Most recent and most hurtful of all to me personally, the Church has openly attacked what I hold to be sacred: My right to marry the one I love. Yes, I consider gay marriage sacred. Perhaps I feel it even more so because it is denied me, but I believe that the life long union of same sex couples is sacred. The Church not only fights to prevent that from happening, but they say nasty things about it, calling it selfish and saying that it will "erode the social identity, gender development, and moral character of children" (The Divine Institution of Marriage). They confuse homosexuality with gender confusion and misrepresent what it means to be homosexual. Members of the LDS Church have been even more disrespectful, saying that I have no morals whatsoever and that I am a threat to America and even to the world.

If Latter-day Saints are going to be "offended when their most sacred practices are misrepresented" (official LDS statement) and when they feel their sacred practices are mocked or attacked, then they ought to be more careful about how they represent and talk about the sacred practices and beliefs of others. Frankly, I have a hard time sympathizing with offended Mormons right now. It's not that I want them to be disrespected or that they deserve to be disrespected, is just that I don't feel like they are even aware of how they have disrespected others. They don't seem to understand the double standard they are asking from the media when they want only positive press. They don't see hypocrisy in boycotting HBO after complaining about gay activists boycotting Mormon owned businesses in the wake of prop 8. They just don't seem to get it!

4 comments:

October Rising said...

Very good point.

[kɹeɪ̯ɡ̊] said...

I feel exactly the same.

Ezra said...

The sentiment is also the same here.

CLARK JOHNSEN said...

I could not agree more if I wanted to. I feel like the whole way through prop 8 the church was so flippant about defending their faith at the expense of others. But when people got upset about them, because their sacred beliefs conflicted with sacred mormon beliefs, the church at large instantly became such a victim of harassment and persecution. All through our lives we've been taught to publicly "respect" other belief systems, but behind closed doors we were really taught how stupid everything is besides mormonism. I mean imagine all the weird things the jehova's witnesses believe.. you can't celebrate Christmas? That's so dumb. Of course the idea that God lives on a planet called Kolob and blacks are the embodied spirits of the lazy and non-committal is TOTALLY NORMAL.

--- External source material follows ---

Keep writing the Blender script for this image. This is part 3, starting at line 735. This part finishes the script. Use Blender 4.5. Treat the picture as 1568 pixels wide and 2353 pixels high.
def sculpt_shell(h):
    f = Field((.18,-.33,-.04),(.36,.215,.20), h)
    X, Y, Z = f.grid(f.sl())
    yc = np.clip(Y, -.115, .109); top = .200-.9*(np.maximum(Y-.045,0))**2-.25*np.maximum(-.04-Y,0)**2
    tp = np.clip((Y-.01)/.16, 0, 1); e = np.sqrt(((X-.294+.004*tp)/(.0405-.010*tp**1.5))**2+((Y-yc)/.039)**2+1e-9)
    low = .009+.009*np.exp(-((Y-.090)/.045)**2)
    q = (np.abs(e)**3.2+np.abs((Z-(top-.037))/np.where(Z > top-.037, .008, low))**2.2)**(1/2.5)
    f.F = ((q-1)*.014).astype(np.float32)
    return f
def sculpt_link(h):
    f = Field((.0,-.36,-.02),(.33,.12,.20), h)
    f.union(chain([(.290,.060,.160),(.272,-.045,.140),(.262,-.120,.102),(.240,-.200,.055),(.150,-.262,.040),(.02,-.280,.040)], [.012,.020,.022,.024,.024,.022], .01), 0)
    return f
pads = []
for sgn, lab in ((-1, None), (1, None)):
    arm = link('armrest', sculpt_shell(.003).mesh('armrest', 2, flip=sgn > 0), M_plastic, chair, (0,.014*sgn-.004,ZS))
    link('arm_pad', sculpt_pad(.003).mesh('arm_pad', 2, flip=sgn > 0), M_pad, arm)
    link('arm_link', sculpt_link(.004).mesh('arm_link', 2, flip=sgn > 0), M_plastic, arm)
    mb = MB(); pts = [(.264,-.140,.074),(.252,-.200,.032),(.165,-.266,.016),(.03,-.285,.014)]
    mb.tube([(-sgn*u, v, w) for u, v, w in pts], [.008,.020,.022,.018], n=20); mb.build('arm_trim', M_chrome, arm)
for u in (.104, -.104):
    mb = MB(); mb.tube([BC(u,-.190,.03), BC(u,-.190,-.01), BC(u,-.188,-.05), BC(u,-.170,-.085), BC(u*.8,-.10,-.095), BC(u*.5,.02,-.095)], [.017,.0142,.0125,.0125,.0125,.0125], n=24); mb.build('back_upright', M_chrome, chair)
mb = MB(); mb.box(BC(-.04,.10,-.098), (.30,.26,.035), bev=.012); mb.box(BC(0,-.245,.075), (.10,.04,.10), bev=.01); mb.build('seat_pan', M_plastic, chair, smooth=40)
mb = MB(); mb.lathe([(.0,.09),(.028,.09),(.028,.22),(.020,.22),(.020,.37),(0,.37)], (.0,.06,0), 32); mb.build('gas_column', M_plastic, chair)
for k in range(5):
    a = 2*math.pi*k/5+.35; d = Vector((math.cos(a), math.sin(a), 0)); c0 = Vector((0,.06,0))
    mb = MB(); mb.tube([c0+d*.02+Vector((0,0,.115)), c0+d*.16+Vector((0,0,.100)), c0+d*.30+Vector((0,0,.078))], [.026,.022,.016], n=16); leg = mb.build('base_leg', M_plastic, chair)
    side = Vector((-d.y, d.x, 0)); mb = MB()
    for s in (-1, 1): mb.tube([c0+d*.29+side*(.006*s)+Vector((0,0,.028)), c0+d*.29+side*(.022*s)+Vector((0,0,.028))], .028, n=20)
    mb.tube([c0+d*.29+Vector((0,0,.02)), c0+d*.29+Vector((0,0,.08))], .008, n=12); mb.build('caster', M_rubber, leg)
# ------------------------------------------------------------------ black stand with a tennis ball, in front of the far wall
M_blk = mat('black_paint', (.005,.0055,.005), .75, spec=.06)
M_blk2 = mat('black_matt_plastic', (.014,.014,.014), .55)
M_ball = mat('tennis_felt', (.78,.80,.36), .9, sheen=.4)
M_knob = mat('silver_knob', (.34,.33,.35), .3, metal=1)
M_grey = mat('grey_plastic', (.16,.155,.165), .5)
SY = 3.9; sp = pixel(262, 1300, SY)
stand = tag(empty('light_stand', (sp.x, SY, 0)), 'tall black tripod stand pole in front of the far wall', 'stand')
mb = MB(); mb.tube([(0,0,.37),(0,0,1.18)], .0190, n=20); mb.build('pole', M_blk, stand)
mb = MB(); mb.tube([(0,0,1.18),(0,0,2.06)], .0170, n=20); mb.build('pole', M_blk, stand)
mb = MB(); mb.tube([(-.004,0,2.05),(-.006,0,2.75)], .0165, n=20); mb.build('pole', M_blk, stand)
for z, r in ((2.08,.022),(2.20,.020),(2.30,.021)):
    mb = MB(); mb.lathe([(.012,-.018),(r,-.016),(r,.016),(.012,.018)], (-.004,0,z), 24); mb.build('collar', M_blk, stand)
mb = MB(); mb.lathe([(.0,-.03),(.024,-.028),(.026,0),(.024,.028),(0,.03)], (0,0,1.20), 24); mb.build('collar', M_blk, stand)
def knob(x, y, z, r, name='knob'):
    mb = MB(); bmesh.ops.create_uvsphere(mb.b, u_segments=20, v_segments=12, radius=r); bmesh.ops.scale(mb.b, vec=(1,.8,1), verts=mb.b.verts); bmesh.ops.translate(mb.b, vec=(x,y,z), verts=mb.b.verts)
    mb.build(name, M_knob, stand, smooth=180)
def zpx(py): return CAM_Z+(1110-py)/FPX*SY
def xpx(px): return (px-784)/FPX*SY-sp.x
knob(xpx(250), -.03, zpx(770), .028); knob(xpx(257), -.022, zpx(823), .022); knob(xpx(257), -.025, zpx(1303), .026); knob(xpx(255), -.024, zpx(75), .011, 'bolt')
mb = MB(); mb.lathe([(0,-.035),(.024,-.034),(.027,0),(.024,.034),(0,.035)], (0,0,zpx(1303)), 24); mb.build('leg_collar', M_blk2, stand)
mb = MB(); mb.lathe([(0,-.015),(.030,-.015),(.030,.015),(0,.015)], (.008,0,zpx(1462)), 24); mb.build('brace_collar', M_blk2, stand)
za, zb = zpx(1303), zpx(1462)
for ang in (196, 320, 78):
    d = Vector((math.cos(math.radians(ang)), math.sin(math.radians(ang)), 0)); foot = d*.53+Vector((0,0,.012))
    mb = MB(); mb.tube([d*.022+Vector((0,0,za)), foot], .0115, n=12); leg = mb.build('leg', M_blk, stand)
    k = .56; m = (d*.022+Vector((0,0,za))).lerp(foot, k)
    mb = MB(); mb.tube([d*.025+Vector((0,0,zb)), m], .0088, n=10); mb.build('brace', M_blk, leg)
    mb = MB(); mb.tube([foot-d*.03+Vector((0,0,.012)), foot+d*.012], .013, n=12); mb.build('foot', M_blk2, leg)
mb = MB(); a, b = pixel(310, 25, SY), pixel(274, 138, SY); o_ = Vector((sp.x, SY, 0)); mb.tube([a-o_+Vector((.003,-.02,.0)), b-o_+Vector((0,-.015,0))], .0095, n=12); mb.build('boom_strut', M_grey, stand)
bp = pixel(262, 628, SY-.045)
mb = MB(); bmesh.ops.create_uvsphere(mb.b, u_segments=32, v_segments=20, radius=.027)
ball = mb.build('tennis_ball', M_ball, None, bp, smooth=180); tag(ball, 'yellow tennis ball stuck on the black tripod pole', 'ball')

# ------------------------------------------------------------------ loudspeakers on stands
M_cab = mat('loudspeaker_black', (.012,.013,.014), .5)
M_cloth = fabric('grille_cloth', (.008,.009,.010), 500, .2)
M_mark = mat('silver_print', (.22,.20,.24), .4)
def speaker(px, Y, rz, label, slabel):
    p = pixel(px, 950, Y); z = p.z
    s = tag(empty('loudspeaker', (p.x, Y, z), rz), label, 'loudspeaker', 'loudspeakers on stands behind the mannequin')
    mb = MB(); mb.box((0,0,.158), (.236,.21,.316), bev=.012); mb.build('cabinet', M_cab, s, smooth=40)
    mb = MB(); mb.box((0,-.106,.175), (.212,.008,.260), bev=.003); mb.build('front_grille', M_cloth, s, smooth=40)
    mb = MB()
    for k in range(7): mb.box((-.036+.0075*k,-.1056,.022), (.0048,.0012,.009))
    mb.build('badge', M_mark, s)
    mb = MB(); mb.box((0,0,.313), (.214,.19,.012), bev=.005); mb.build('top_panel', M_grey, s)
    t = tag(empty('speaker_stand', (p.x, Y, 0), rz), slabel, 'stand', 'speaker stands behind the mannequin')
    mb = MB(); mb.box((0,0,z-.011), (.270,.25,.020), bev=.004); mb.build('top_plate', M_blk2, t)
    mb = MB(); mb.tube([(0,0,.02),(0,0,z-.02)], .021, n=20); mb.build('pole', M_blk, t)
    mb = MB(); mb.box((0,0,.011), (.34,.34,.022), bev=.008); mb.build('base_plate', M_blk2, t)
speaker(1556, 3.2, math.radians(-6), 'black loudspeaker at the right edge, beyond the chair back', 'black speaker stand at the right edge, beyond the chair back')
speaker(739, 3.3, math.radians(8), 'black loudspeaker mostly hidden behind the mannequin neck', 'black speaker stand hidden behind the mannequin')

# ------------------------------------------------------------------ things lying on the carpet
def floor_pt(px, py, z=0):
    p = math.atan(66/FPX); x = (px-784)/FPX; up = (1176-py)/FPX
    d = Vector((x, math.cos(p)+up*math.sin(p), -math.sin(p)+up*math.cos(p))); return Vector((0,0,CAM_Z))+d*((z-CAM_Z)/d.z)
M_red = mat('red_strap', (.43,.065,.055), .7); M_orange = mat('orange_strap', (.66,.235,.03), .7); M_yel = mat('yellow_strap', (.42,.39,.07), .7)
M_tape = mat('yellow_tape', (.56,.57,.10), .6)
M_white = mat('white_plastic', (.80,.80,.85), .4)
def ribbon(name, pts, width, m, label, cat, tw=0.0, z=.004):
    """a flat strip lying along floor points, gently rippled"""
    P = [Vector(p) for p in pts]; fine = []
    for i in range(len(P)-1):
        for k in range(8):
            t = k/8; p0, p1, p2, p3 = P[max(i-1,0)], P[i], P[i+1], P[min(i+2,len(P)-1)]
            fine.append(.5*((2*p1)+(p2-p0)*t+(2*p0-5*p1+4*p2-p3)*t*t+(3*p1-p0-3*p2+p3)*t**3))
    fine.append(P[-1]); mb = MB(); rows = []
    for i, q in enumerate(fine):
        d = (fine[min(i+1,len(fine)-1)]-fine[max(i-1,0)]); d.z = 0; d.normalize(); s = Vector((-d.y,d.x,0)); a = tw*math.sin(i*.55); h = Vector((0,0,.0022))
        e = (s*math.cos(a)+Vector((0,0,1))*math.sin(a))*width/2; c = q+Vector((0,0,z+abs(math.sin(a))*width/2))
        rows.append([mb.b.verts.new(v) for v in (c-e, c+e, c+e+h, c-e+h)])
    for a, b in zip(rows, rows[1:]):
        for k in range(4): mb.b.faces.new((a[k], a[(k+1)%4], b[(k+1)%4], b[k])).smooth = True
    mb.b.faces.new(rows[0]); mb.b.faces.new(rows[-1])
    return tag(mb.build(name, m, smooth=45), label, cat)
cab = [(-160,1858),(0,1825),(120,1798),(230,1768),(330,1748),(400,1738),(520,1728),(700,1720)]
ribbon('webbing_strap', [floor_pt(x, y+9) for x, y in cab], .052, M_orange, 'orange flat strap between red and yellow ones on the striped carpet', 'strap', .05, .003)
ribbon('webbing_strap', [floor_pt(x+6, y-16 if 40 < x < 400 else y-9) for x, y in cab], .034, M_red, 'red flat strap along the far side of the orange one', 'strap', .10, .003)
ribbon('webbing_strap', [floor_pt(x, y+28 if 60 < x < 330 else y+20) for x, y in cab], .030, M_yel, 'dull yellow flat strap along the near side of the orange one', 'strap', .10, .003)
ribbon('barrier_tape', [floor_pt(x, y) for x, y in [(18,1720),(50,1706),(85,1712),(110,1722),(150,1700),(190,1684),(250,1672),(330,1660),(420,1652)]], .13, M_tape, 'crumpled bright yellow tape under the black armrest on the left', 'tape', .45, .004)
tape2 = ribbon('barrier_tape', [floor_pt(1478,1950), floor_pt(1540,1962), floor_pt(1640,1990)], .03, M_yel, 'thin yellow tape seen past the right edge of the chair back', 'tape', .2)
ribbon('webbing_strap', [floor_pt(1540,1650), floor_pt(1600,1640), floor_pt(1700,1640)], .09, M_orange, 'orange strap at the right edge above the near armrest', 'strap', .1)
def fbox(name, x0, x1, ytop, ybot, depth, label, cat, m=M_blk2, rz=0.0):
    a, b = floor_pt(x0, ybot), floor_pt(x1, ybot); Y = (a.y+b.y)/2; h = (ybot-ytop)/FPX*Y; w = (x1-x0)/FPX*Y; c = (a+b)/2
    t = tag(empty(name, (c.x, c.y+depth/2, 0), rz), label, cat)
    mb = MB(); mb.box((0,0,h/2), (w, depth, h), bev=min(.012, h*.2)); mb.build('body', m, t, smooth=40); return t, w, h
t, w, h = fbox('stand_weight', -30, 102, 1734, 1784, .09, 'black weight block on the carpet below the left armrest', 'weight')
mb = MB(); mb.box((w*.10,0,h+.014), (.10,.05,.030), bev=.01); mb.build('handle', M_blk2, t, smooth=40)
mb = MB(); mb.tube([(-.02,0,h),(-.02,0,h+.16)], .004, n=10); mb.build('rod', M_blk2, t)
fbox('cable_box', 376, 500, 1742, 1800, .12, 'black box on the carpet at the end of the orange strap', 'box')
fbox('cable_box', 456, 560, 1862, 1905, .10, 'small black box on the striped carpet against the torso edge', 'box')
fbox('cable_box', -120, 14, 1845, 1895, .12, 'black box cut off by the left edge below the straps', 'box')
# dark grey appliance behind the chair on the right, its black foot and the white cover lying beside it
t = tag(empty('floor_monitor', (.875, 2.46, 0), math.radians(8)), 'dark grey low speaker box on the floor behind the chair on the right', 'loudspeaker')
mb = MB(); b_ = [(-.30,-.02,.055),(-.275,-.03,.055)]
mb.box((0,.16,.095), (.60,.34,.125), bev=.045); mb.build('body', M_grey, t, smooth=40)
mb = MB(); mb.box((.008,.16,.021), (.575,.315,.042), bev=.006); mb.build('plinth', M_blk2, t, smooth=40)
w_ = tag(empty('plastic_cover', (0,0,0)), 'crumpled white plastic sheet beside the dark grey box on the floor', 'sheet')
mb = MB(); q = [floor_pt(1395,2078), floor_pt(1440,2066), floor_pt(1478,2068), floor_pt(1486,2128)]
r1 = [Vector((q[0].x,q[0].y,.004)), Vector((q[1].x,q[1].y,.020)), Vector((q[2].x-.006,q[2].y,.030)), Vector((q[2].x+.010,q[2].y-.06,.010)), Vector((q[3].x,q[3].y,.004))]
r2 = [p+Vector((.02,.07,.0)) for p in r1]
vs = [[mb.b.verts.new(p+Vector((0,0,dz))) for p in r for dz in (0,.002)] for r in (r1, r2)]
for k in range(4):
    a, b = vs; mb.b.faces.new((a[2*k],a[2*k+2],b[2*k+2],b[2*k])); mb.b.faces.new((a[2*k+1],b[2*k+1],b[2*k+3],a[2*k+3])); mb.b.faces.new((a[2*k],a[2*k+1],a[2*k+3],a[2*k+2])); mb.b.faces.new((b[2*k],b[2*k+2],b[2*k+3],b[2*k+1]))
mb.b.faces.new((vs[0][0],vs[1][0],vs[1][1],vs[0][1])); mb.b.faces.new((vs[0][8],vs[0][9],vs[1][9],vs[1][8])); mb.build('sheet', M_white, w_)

Someone made the comment that temple clothes can be seen by any non-member at a funeral, not to mention on the Web. Beyond that, there is a youtube video which lays out the entire temple ceremony, including the changes that have been made over the last 50 years.. WORD FOR WORD. He even shares all the tokens and symbols with the group. Its all there already, and I agree with you-- if you dish it out, you better be ready to take it. No one is going to make exceptions for you.

I almost hate to say this, but I wonder how much of a victim mentality is carrying over from New York/Ohio/Missouri days. Were we really as persecuted as we have been lead to believe? Certainly if recent events have been exaggerated thus, there is the possibility the truth has been stretched and augmented by "tall tale" customs. Who knows?